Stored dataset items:
--------------------------------------------------

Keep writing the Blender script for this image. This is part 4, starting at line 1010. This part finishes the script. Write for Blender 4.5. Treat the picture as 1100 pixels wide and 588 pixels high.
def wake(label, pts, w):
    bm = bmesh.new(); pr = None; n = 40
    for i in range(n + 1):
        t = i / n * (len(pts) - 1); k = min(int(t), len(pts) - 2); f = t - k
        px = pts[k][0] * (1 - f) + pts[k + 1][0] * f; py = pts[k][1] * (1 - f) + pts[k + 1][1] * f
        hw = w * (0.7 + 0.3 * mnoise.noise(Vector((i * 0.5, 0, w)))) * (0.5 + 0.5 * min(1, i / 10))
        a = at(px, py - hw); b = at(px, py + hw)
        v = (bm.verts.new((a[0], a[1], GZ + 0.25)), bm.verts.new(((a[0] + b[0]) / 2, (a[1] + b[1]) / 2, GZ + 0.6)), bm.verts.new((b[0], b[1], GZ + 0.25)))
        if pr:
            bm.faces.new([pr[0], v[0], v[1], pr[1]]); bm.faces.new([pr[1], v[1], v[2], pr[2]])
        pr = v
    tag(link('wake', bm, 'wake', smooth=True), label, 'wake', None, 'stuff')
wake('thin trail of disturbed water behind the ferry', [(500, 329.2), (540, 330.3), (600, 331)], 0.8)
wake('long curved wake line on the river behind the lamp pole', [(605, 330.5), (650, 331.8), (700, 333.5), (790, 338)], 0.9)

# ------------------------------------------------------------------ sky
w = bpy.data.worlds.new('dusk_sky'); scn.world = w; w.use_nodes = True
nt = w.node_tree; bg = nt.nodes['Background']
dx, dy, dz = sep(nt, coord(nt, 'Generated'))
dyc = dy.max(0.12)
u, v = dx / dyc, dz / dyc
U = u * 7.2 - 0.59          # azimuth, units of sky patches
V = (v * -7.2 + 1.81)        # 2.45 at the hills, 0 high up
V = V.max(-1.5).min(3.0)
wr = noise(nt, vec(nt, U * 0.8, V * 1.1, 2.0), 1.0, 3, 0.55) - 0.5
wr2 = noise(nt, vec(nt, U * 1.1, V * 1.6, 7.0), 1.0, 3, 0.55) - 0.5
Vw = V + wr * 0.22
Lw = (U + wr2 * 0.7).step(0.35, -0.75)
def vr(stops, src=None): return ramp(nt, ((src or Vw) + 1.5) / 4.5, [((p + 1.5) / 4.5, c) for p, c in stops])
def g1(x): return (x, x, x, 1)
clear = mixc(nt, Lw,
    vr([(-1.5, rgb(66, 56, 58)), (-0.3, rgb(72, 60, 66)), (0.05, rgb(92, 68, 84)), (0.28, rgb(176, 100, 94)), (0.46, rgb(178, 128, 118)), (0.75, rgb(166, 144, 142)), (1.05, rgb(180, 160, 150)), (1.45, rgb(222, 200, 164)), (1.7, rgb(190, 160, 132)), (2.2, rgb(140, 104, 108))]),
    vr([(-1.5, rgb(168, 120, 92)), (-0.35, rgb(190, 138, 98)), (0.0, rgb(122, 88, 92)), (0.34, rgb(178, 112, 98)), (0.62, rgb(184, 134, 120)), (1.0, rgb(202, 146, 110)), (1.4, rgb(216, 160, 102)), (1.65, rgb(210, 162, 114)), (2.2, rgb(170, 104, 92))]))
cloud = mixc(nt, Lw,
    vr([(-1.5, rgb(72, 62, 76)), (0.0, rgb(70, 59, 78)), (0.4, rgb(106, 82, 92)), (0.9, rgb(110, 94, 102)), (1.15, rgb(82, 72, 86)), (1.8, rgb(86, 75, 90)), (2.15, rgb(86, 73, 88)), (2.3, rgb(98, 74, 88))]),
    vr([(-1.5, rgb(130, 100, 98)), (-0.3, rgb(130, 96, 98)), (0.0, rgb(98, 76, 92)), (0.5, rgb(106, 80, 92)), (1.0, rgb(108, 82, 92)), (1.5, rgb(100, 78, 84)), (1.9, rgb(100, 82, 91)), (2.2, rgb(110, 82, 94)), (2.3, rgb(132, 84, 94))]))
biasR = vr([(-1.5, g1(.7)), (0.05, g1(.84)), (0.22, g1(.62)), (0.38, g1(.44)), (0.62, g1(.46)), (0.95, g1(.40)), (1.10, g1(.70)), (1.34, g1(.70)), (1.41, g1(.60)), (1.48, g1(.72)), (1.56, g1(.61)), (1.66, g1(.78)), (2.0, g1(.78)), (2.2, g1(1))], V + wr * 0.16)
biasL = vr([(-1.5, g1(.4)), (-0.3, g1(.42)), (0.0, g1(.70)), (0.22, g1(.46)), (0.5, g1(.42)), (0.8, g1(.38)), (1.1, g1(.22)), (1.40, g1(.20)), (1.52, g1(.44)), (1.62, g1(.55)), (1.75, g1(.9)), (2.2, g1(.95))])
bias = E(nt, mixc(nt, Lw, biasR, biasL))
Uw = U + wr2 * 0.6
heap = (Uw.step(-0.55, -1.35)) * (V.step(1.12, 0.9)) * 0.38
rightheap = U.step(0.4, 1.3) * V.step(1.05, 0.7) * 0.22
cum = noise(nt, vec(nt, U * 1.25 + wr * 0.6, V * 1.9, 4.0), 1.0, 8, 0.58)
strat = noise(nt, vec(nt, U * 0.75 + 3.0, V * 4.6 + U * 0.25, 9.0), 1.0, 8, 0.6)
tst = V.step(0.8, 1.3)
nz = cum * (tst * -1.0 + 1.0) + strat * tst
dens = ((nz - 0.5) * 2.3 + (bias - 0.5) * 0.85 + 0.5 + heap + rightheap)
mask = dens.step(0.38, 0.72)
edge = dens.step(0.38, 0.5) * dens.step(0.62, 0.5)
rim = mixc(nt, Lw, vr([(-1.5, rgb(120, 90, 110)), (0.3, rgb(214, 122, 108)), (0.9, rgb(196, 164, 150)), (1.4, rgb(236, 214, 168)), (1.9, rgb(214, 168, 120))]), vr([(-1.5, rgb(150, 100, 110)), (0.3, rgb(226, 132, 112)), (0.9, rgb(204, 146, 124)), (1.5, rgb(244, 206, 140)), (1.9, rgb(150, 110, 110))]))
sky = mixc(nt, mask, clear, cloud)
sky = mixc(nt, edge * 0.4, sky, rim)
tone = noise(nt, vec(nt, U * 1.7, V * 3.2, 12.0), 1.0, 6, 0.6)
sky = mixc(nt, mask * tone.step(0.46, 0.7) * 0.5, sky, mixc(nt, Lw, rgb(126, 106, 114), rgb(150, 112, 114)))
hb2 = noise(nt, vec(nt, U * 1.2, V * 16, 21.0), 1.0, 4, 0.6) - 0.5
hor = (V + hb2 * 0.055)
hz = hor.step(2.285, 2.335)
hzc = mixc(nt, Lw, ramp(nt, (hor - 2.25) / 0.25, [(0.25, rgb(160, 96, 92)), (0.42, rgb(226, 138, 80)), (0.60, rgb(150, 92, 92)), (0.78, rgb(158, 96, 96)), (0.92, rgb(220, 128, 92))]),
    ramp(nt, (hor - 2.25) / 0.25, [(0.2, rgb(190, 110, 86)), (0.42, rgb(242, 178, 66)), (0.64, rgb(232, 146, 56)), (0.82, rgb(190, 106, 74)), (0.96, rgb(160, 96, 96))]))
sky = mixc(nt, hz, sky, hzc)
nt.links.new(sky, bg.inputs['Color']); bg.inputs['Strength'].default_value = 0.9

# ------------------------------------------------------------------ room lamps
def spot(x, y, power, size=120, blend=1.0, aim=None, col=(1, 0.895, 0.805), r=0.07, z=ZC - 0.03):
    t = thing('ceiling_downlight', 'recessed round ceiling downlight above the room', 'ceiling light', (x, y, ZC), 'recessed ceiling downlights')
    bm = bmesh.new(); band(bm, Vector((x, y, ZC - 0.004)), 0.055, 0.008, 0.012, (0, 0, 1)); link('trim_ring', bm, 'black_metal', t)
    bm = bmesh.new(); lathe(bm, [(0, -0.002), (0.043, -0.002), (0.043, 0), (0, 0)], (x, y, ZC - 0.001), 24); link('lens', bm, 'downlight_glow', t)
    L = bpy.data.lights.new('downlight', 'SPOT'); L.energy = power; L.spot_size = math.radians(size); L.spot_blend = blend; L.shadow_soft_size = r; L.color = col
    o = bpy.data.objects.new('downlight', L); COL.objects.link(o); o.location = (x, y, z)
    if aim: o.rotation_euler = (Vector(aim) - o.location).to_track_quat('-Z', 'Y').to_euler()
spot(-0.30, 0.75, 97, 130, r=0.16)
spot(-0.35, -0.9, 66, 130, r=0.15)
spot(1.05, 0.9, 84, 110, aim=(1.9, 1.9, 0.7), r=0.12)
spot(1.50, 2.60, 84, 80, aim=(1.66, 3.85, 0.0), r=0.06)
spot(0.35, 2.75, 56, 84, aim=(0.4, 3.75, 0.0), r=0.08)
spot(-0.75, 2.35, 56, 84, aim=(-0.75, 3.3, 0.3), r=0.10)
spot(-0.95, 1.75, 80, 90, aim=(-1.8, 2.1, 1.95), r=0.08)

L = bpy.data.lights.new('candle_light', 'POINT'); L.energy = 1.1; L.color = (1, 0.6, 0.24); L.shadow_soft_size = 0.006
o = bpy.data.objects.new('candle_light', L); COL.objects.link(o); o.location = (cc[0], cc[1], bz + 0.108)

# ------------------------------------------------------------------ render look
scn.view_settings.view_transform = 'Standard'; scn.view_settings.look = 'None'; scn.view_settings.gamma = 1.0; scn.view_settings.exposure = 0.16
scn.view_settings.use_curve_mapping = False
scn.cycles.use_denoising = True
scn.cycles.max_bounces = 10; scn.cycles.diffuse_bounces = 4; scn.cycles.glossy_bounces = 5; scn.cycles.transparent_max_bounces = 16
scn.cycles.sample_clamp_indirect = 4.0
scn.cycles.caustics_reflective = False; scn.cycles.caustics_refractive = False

--------------------------------------------------

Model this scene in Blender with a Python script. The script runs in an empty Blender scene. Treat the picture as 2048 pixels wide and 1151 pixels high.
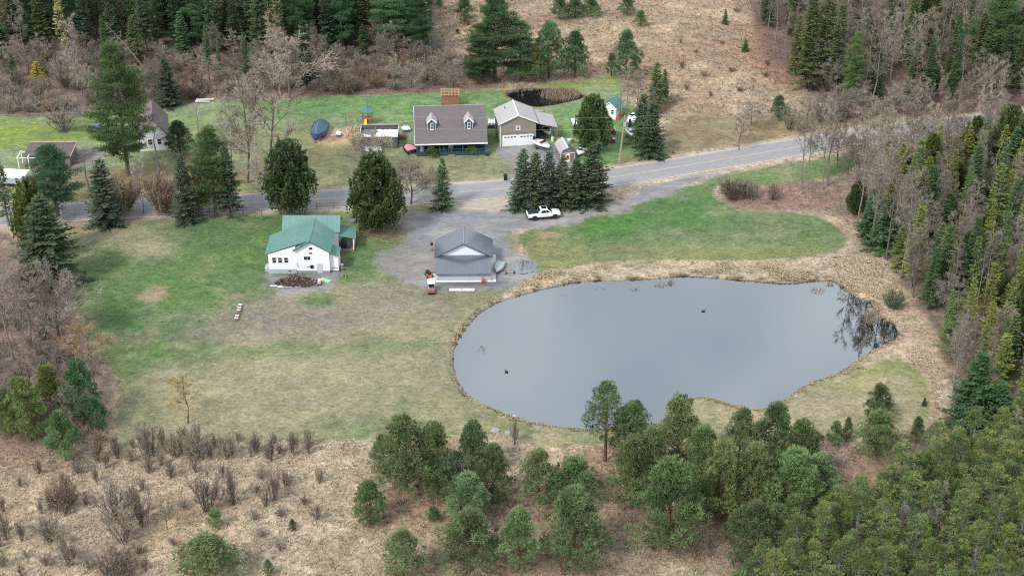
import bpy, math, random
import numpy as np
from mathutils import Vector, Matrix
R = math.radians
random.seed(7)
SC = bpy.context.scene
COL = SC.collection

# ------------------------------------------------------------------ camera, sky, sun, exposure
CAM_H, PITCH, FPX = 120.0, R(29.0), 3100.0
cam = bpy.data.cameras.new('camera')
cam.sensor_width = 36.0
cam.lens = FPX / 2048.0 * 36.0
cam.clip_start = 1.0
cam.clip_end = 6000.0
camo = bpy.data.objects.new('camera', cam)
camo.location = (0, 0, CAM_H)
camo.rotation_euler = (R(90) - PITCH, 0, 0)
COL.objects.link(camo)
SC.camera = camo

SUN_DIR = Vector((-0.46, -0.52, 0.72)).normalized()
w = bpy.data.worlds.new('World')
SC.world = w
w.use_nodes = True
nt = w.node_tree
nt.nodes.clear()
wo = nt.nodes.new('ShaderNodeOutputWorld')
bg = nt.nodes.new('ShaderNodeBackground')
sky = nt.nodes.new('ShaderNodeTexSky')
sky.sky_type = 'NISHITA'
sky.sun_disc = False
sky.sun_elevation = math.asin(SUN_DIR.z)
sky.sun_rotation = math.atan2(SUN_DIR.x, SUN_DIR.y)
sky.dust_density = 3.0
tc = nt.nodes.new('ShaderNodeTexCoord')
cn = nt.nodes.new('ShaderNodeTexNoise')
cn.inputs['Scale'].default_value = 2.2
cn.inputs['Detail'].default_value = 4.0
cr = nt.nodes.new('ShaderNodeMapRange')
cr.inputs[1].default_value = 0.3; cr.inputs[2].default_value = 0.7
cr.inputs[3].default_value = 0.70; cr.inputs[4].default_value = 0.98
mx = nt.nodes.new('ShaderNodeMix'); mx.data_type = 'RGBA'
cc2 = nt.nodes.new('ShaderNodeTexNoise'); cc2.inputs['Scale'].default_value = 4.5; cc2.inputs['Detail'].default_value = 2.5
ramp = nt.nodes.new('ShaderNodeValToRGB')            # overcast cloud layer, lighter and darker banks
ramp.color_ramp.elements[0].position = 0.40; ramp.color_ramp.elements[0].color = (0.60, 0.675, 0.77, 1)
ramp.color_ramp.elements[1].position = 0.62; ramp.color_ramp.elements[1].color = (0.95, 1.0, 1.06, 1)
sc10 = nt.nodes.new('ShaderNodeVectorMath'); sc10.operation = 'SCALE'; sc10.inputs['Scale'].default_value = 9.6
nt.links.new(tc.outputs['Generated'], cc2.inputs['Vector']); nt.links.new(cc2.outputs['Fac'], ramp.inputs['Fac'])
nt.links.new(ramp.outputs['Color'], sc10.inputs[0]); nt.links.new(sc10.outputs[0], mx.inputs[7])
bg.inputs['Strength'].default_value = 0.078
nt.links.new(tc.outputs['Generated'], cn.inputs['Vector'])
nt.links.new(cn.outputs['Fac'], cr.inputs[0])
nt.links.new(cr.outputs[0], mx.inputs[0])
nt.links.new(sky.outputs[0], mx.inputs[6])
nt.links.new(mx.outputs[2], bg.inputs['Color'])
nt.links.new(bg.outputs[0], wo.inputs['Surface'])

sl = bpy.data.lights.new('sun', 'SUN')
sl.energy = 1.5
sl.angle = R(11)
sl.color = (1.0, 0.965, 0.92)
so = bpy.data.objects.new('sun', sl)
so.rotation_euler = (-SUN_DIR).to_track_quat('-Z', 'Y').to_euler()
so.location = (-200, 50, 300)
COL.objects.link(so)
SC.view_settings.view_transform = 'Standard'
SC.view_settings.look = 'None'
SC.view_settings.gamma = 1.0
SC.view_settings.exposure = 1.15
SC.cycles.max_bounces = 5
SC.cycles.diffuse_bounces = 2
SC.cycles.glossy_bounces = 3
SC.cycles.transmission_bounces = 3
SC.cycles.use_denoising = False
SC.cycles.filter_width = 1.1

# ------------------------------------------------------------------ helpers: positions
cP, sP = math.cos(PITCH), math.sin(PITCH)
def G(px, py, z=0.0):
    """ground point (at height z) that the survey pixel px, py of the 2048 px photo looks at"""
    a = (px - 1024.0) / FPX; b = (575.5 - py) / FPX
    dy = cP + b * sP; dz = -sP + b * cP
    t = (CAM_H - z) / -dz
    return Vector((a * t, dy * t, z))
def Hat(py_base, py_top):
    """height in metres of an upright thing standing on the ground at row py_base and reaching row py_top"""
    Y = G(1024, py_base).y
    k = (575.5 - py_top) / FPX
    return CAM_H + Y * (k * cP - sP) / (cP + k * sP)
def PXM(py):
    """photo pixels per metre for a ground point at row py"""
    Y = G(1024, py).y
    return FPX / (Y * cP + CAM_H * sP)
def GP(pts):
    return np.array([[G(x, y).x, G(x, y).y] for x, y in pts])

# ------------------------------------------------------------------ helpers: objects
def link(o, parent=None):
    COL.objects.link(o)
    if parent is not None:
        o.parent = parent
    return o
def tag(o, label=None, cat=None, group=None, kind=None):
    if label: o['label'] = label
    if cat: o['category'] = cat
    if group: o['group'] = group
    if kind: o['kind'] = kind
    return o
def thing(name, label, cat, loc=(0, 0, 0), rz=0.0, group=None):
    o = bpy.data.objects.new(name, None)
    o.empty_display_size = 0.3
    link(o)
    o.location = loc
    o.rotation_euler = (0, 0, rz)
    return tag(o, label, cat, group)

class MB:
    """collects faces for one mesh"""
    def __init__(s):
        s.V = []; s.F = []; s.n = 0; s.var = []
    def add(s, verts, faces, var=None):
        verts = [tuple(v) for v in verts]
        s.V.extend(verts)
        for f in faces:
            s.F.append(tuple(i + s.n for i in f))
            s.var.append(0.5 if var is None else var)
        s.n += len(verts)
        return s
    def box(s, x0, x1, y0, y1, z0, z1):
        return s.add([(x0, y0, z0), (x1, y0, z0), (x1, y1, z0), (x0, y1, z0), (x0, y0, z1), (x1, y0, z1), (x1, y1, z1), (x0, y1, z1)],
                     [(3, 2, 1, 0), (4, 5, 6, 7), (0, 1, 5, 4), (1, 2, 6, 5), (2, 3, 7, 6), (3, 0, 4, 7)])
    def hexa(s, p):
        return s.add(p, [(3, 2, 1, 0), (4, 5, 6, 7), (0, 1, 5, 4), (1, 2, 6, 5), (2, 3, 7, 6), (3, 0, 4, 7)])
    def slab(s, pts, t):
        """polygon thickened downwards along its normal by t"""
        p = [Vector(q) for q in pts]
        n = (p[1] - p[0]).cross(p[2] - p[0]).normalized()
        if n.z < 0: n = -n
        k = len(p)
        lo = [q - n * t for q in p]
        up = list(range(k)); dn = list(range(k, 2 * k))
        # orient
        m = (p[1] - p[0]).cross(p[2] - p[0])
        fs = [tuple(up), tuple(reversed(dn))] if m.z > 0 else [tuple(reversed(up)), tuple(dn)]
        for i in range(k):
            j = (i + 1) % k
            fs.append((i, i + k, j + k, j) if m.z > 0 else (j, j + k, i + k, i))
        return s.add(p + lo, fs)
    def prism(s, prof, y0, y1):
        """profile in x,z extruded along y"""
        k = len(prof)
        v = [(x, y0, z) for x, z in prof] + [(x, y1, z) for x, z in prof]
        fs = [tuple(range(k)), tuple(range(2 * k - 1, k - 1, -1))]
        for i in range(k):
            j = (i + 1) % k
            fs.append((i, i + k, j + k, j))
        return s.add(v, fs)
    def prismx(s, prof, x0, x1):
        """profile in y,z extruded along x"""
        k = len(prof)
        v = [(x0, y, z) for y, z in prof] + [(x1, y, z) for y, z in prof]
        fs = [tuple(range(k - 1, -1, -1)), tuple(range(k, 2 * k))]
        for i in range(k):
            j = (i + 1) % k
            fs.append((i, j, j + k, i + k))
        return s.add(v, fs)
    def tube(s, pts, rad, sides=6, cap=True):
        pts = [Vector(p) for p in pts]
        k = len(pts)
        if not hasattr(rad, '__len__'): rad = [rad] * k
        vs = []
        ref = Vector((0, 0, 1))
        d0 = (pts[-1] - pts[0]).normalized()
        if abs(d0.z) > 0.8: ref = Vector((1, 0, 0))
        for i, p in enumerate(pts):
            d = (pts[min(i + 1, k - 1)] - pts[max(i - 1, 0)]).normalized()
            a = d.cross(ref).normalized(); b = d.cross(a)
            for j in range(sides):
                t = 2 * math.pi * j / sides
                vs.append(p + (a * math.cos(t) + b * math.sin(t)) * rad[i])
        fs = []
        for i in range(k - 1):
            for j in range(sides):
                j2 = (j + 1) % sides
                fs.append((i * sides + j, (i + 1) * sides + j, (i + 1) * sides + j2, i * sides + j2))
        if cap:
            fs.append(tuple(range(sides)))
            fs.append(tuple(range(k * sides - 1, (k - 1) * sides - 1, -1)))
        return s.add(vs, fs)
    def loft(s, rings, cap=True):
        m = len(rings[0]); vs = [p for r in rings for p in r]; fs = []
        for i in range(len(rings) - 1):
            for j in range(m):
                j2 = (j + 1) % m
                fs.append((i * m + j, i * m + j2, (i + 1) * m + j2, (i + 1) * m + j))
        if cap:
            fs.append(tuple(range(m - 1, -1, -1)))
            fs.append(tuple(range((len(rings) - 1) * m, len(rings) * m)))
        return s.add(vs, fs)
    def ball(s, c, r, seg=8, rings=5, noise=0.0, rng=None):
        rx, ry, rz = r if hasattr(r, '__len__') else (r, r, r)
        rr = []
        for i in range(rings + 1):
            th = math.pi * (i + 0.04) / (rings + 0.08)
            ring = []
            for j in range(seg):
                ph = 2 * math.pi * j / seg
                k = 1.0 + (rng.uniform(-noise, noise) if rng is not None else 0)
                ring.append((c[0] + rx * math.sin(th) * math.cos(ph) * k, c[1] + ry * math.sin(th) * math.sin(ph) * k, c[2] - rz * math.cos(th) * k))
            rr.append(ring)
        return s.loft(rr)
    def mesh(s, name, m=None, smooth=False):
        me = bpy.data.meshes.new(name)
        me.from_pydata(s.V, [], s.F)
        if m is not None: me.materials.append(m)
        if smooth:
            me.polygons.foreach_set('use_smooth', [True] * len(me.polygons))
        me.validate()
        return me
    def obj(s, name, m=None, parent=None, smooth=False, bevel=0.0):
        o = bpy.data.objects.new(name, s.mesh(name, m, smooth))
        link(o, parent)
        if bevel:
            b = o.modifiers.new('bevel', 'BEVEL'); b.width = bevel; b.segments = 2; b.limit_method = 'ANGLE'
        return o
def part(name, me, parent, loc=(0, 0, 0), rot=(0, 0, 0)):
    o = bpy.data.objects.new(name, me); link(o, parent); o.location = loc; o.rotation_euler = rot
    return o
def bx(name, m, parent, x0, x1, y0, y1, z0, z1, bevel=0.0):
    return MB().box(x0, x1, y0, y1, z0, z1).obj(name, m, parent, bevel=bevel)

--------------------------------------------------

Aim of the task: Write out again exactly the lines above from the one with "Model this scene" through the one with "COL = SC.collection", adding no other lines and no pictures.

Exercise result:
Model this scene in Blender with a Python script. The script runs in an empty Blender scene. Treat the picture as 2048 pixels wide and 1151 pixels high.
import bpy, math, random
import numpy as np
from mathutils import Vector, Matrix
R = math.radians
random.seed(7)
SC = bpy.context.scene
COL = SC.collection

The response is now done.